In the heartland state of Minnesota however, the two men's fortunes are reversed with Santorum, a Catholic former Pennsylvania senator, holding an unexpected lead of 33 percent to 24 percent for Romney.

Santorum, who has seen his campaign flag after triumphing in the first vote in Iowa, is hoping to carry Minnesota with the help of its large base of evangelical Christian and ultraconservative Tea Party voters.

In theory, Tuesday's three states hold rich pickings as the four remaining candidates -- including last placed US congressman Ron Paul -- try to scoop up enough delegates to pocket the total 1,144 needed to secure the nomination.

But Tuesday's votes will not prove a game-changer. The results in Colorado and Minnesota are non-binding but will help guide the results at state conventions to be held later.

REPUBLICAN ELECTION SCHEDULE

January 3: Iowa caucuses

January 10
: New Hampshire primary

January 21
: South Carolina primary

January 31
: Florida primary

February 4
: Nevada, Maine caucuses

March 6
: "Super Tuesday," a day with primaries in more than 10 states, including Massachusetts, Texas and Virginia. If the race is close (as it was between Obama and Clinton in 2008), the primary season could continue for several months with the nominating contests listed below.

April 3: Maryland, Wisconsin, Washington DC primaries

April 24
: Primaries in five states, including New York and Pennsylvania

June 5
: Primaries in five more states including California
 

Missouri's vote, meanwhile, is being dubbed a "beauty contest" as the state will only award its delegates after a March 17 caucus.
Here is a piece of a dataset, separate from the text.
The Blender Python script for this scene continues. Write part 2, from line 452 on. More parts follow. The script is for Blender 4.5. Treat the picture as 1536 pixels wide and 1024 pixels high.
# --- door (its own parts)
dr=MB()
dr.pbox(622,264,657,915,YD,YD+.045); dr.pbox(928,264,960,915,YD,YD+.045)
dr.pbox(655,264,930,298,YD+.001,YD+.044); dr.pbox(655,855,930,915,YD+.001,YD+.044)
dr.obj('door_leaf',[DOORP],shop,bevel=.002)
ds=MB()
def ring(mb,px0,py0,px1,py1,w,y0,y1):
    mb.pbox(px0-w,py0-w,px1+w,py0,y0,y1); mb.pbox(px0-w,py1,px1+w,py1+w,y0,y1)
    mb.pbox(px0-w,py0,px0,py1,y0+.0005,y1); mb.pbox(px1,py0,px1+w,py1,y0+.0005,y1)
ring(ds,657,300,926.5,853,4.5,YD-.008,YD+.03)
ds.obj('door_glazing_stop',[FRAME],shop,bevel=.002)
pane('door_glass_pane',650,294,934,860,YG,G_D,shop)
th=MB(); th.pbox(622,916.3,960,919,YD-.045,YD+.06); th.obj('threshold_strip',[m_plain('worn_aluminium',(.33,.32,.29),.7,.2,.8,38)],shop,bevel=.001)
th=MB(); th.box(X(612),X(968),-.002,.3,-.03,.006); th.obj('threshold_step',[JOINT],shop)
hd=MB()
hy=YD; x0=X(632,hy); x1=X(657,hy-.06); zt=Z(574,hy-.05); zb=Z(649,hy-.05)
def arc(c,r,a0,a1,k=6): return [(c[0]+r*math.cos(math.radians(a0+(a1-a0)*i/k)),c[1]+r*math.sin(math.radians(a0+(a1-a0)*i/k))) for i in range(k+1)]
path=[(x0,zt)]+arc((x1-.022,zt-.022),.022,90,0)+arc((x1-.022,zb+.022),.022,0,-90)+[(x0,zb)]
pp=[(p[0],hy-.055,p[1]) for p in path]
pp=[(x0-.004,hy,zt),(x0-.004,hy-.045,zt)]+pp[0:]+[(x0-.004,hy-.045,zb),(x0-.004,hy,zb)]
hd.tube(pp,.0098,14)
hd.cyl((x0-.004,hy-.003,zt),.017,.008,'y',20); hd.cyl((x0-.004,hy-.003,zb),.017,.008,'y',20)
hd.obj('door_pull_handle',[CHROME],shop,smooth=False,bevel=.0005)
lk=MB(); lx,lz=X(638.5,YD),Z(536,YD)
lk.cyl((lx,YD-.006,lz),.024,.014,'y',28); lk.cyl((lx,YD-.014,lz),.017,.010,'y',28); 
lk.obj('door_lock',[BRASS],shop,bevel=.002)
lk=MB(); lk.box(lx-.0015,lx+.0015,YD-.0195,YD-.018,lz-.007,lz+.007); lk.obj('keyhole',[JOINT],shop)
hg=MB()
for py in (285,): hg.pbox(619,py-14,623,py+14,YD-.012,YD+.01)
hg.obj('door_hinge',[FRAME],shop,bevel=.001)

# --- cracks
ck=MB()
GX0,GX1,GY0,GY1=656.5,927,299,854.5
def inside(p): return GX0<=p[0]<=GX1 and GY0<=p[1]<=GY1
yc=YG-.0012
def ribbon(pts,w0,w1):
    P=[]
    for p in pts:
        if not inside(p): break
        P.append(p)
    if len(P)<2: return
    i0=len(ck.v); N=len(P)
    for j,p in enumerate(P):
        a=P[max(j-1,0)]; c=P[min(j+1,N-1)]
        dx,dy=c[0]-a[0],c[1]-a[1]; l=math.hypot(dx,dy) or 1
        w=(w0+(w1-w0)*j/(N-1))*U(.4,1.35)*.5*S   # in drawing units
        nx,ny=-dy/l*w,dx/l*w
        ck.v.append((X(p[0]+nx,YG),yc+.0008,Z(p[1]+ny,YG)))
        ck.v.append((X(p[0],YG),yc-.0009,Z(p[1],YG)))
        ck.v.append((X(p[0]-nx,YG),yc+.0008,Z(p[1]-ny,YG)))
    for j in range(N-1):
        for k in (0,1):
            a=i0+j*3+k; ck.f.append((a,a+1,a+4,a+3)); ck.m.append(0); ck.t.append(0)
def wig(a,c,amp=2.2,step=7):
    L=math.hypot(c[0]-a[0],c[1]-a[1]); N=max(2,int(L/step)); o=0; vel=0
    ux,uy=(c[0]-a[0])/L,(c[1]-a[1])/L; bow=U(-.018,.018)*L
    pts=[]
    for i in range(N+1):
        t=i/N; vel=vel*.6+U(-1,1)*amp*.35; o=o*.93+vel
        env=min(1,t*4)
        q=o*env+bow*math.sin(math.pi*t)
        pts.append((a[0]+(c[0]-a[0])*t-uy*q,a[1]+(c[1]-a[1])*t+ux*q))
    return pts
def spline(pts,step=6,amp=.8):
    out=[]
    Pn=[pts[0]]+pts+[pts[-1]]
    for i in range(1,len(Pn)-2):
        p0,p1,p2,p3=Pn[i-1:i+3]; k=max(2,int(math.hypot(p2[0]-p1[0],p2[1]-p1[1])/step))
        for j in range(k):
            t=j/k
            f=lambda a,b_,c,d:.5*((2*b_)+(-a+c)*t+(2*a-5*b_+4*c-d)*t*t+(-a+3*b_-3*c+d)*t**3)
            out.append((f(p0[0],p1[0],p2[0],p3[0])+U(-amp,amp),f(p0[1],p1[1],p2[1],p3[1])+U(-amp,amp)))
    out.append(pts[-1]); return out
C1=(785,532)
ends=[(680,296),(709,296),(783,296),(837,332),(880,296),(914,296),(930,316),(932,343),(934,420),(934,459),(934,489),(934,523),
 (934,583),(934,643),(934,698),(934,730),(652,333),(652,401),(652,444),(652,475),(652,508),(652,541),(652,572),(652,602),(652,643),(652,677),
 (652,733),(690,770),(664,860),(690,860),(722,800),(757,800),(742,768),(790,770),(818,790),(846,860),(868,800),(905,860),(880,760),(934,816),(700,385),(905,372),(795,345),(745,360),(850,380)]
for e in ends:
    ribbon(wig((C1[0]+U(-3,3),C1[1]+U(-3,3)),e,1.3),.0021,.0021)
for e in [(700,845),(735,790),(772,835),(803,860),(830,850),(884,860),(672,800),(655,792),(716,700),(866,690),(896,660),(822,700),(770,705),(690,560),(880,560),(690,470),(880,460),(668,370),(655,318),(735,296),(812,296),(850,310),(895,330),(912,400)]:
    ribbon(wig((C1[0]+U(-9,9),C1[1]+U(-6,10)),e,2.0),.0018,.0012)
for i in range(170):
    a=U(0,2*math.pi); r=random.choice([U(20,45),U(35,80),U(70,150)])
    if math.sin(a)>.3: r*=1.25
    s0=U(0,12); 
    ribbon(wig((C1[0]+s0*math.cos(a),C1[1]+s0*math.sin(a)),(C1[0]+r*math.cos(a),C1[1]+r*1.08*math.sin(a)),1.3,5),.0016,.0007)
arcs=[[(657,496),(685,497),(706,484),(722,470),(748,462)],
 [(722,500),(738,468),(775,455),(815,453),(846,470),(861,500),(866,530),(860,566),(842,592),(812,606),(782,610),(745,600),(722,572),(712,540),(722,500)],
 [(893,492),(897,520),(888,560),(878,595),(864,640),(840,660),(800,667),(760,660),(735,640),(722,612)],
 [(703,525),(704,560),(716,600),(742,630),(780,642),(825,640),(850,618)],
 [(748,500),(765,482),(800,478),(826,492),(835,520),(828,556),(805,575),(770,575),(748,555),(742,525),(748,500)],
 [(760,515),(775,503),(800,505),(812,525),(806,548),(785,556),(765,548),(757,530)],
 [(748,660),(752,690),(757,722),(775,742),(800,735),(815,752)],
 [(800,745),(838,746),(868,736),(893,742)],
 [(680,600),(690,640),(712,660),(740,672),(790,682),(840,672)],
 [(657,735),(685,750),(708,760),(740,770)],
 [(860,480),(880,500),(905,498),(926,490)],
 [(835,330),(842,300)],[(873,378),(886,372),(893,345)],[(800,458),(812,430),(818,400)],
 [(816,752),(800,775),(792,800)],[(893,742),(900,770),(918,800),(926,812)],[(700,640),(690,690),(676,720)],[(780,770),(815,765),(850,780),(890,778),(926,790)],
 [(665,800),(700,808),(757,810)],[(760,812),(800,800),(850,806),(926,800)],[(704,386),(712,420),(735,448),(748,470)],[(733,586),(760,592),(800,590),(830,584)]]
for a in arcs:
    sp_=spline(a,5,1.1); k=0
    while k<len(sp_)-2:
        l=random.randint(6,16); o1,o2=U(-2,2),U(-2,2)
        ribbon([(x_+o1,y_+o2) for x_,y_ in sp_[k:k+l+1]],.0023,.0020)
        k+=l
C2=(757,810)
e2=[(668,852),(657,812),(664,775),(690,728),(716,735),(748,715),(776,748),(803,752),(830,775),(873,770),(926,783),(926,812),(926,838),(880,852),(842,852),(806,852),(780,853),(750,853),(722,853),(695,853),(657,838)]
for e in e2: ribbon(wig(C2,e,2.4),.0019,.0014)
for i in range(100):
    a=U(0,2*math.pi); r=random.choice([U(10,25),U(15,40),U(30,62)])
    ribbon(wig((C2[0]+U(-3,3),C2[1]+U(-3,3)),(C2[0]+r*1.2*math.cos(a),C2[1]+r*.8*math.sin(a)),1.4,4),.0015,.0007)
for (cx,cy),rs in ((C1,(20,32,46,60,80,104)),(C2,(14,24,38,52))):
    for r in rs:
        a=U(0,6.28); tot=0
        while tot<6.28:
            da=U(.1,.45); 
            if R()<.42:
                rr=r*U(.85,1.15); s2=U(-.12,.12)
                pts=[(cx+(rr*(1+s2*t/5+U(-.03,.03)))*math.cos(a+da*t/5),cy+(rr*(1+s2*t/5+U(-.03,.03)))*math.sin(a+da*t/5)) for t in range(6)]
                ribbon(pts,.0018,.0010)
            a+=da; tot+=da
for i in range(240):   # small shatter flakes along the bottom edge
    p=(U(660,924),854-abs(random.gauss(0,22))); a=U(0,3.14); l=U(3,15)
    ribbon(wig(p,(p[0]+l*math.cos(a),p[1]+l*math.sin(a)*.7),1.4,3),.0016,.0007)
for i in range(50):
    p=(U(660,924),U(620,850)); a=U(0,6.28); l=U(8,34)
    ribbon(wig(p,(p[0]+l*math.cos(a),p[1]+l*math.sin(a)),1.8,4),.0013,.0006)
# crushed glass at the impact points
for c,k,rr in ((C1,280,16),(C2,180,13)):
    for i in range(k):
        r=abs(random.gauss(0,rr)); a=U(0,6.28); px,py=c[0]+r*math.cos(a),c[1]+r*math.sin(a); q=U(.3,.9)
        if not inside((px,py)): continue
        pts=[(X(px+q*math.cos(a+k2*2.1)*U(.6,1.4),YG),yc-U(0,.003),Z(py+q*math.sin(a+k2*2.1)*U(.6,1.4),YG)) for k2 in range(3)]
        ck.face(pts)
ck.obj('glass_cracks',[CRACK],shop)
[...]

Gingrich, who caused a surprise upset with his South Carolina win over Romney last month, is seen in third place in Colorado and Minnesota, according to the poll carried out by Public Policy Polling.

"I think our country desperately needs a new leader," Romney supporter Scott Honour, 45, told AFP at a campaign stop in Minneapolis Monday. "I support Mitt Romney because he's got real leadership experience.

"I think people will rally (behind him). Right now there's some fractures in the Republican Party. That's not going to happen in the general election."

Gingrich is battling to stay in the race after two heavy losses in a row to Romney, who won in Florida last week and Nevada over the weekend.

In a bid to minimize the impact of any loss in Minnesota -- which Romney won with 41 percent in the 2008 race -- his campaign Tuesday issued a statement saying that "of course, there is no way for any nominee to win first place in every single contest."

"John McCain lost 19 states in 2008, and we expect our opponents to notch a few wins too," it added.

"But unlike the other candidates, our campaign has the resources and organization to keep winning over the long run. A winning conservative message, hard work and old fashioned delegate math will win this race for Governor Romney."

So far in the delegate race, Romney has captured 99 delegates, against 33 for Gingrich, 15 for Paul and 11 for Santorum.

Tuesday's non-binding caucuses in Colorado and Minnesota will be the last contests before the results of Maine's week-long straw poll are released on February 11, and Michigan Republicans vote in a February 28 primary.

The caucuses begin at 7:00 pm (0100 GMT in Minnesota and 0200 GMT in Colorado) and results may not immediately be available.